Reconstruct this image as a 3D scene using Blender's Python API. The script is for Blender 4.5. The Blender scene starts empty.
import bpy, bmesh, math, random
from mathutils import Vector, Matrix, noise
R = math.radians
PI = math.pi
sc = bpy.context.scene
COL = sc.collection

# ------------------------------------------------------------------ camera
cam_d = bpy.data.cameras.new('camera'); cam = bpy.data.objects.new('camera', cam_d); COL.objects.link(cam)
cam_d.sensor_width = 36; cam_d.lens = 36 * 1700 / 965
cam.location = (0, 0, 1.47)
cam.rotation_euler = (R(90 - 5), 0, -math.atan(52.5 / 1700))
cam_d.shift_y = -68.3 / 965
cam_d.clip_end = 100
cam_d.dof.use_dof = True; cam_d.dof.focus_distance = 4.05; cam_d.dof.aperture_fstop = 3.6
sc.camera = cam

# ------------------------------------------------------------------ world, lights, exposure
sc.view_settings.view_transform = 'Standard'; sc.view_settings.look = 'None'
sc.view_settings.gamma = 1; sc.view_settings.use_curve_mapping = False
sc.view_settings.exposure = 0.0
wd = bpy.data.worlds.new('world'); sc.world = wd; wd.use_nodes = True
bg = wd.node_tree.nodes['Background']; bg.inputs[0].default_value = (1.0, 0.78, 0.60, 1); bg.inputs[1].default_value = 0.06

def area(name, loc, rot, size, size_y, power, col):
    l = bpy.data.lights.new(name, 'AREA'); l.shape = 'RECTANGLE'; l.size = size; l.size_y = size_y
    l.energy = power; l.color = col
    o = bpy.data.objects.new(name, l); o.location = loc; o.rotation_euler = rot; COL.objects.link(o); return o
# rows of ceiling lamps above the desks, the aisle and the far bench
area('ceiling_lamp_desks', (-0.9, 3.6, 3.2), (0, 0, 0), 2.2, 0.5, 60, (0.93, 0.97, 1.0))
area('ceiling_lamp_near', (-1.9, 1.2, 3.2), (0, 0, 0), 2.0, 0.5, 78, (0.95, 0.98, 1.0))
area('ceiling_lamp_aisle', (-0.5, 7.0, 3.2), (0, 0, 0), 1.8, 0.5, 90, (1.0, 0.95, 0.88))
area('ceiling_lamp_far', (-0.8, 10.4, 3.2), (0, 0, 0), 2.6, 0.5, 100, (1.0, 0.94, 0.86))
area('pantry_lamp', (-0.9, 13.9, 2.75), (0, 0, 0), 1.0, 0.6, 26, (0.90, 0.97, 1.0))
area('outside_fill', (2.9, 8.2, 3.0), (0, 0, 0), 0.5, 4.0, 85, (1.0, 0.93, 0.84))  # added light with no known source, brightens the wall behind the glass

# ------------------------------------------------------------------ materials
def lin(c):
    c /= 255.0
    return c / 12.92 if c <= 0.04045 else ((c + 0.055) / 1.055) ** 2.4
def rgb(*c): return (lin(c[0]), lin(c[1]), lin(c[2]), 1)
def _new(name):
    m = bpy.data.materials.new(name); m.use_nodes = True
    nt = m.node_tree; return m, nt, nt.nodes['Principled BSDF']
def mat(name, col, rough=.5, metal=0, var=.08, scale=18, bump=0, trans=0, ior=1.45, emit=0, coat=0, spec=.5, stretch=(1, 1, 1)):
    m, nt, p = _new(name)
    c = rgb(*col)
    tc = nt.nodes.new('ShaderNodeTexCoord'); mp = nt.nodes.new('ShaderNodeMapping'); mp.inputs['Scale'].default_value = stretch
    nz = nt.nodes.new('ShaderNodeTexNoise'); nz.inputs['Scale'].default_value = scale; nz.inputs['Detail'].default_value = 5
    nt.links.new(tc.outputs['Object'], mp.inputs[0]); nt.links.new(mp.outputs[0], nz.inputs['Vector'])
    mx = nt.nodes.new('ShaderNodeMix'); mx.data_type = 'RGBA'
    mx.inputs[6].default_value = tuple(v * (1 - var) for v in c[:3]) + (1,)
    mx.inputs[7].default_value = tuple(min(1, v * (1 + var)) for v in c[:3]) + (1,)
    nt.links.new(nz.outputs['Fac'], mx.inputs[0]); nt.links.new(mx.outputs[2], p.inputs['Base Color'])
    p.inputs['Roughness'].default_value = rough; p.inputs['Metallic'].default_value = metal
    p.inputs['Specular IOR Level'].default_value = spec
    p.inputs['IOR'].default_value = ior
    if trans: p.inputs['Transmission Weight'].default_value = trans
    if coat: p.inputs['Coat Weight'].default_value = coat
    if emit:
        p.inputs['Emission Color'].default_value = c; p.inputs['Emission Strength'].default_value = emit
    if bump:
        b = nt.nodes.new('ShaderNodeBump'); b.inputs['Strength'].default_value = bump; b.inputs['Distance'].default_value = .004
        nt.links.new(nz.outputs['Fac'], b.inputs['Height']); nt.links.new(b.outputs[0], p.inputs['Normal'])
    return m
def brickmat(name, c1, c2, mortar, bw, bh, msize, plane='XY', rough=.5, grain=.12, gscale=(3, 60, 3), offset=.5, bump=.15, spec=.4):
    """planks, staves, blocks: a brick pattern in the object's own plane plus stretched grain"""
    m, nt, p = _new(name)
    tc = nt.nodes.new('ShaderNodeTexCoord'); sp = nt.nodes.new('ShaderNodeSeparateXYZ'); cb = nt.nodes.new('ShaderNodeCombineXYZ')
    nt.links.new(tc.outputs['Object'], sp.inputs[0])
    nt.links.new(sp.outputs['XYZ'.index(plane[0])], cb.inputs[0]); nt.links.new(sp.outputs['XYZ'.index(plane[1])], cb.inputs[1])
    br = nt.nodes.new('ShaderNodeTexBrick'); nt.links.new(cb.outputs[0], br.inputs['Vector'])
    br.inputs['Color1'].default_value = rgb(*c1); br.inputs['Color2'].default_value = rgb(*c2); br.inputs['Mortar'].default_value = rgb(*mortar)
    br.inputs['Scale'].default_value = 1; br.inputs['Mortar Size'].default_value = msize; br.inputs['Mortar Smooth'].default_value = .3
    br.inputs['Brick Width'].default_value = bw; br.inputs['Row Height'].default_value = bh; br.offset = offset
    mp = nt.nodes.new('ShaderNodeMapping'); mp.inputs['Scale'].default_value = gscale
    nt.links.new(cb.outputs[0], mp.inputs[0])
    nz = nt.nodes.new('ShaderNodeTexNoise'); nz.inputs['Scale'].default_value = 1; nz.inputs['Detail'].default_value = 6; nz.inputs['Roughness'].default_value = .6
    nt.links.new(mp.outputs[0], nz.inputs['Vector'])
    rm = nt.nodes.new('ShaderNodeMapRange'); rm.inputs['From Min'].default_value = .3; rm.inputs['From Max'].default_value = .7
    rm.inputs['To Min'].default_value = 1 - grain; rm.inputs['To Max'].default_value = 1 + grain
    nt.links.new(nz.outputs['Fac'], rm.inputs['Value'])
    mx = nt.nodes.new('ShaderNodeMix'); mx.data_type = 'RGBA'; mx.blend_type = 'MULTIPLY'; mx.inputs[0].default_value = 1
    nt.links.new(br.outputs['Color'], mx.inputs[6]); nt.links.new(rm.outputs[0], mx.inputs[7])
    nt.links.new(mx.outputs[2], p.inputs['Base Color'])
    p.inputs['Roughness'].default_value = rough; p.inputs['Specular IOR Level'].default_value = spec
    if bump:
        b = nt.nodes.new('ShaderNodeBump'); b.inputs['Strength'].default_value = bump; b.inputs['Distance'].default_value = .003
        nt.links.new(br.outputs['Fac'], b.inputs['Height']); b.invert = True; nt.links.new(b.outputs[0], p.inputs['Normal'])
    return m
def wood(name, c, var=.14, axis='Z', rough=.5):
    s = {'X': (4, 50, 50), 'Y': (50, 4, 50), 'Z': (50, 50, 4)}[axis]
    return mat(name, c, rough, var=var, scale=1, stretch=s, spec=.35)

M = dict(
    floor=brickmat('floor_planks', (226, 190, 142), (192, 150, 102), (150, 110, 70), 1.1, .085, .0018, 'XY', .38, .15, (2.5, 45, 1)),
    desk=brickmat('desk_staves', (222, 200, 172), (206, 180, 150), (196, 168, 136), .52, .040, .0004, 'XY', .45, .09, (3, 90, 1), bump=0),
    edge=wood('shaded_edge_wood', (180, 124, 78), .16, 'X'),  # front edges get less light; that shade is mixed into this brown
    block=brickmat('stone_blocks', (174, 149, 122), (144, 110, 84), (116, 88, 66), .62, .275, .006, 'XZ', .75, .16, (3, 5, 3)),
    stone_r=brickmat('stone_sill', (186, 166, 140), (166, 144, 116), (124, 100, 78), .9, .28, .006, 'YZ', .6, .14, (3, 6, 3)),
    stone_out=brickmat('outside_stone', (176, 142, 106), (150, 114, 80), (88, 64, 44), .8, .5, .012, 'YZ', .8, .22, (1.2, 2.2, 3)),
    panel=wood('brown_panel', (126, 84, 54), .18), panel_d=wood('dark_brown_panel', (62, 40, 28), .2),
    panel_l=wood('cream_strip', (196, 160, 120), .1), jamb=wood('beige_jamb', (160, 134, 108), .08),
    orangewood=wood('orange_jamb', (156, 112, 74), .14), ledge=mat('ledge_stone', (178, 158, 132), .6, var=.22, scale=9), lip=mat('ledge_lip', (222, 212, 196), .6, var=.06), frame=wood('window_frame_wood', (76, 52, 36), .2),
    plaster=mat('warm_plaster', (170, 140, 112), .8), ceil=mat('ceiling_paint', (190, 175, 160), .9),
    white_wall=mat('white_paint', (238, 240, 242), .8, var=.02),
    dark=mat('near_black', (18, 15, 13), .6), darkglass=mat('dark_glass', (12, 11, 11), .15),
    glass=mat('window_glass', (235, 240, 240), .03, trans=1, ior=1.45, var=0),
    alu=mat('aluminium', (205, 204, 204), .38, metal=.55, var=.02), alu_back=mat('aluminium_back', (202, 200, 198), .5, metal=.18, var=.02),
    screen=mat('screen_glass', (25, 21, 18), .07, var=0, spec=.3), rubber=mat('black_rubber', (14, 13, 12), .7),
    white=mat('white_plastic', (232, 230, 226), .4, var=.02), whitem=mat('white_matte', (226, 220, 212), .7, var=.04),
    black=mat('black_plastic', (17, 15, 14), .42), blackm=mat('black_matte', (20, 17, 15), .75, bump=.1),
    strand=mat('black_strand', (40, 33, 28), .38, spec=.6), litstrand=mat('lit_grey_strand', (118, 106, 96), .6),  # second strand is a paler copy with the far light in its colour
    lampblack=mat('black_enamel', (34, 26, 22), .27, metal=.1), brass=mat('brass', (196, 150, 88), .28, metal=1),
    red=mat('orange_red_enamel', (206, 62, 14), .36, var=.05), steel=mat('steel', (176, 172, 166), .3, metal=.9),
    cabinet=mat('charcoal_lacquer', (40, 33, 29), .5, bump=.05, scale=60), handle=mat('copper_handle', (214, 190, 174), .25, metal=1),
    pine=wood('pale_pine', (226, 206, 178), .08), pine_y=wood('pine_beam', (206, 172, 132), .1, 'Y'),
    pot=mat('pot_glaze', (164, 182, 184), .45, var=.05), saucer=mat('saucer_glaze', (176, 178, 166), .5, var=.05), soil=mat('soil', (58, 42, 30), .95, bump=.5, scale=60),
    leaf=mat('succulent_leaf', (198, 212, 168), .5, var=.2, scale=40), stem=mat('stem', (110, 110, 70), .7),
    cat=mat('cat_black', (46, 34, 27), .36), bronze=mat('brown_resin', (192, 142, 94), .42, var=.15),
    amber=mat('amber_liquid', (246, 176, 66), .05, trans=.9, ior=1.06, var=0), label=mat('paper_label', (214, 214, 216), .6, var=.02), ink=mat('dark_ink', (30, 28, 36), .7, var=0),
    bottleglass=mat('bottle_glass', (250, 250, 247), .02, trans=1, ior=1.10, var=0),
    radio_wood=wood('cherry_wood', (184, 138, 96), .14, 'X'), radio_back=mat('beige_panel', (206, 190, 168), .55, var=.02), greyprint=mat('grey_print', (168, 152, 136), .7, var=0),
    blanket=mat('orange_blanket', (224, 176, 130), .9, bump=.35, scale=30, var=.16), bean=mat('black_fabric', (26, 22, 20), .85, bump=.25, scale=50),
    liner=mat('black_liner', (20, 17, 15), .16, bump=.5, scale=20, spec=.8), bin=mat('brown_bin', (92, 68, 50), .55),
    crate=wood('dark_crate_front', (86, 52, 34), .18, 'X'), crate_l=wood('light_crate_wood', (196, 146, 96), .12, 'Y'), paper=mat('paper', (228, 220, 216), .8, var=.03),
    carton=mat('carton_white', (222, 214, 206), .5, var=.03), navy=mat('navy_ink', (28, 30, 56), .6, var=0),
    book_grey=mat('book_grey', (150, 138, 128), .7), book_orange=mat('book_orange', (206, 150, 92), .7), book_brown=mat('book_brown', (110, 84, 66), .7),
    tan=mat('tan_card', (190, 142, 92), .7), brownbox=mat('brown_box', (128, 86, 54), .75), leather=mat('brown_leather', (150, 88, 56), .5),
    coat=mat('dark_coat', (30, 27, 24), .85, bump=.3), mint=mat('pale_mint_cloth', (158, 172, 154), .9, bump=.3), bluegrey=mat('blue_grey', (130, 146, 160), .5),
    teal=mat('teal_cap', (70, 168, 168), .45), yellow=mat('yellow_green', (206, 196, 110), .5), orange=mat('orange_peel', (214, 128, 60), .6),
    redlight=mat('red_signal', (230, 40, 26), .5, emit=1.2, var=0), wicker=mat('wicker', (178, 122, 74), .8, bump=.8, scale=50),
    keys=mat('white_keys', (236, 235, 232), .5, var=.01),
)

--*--

§ Your objective
Begin with the first line of the listing and copy exactly through the line that contains "(1.0, 0.93, 0.84))", please, keeping both ends and leaving out everything after.

§ Result of this exercise
Reconstruct this image as a 3D scene using Blender's Python API. The script is for Blender 4.5. The Blender scene starts empty.
import bpy, bmesh, math, random
from mathutils import Vector, Matrix, noise
R = math.radians
PI = math.pi
sc = bpy.context.scene
COL = sc.collection

# ------------------------------------------------------------------ camera
cam_d = bpy.data.cameras.new('camera'); cam = bpy.data.objects.new('camera', cam_d); COL.objects.link(cam)
cam_d.sensor_width = 36; cam_d.lens = 36 * 1700 / 965
cam.location = (0, 0, 1.47)
cam.rotation_euler = (R(90 - 5), 0, -math.atan(52.5 / 1700))
cam_d.shift_y = -68.3 / 965
cam_d.clip_end = 100
cam_d.dof.use_dof = True; cam_d.dof.focus_distance = 4.05; cam_d.dof.aperture_fstop = 3.6
sc.camera = cam

# ------------------------------------------------------------------ world, lights, exposure
sc.view_settings.view_transform = 'Standard'; sc.view_settings.look = 'None'
sc.view_settings.gamma = 1; sc.view_settings.use_curve_mapping = False
sc.view_settings.exposure = 0.0
wd = bpy.data.worlds.new('world'); sc.world = wd; wd.use_nodes = True
bg = wd.node_tree.nodes['Background']; bg.inputs[0].default_value = (1.0, 0.78, 0.60, 1); bg.inputs[1].default_value = 0.06

def area(name, loc, rot, size, size_y, power, col):
    l = bpy.data.lights.new(name, 'AREA'); l.shape = 'RECTANGLE'; l.size = size; l.size_y = size_y
    l.energy = power; l.color = col
    o = bpy.data.objects.new(name, l); o.location = loc; o.rotation_euler = rot; COL.objects.link(o); return o
# rows of ceiling lamps above the desks, the aisle and the far bench
area('ceiling_lamp_desks', (-0.9, 3.6, 3.2), (0, 0, 0), 2.2, 0.5, 60, (0.93, 0.97, 1.0))
area('ceiling_lamp_near', (-1.9, 1.2, 3.2), (0, 0, 0), 2.0, 0.5, 78, (0.95, 0.98, 1.0))
area('ceiling_lamp_aisle', (-0.5, 7.0, 3.2), (0, 0, 0), 1.8, 0.5, 90, (1.0, 0.95, 0.88))
area('ceiling_lamp_far', (-0.8, 10.4, 3.2), (0, 0, 0), 2.6, 0.5, 100, (1.0, 0.94, 0.86))
area('pantry_lamp', (-0.9, 13.9, 2.75), (0, 0, 0), 1.0, 0.6, 26, (0.90, 0.97, 1.0))
area('outside_fill', (2.9, 8.2, 3.0), (0, 0, 0), 0.5, 4.0, 85, (1.0, 0.93, 0.84))  # added light with no known source, brightens the wall behind the glass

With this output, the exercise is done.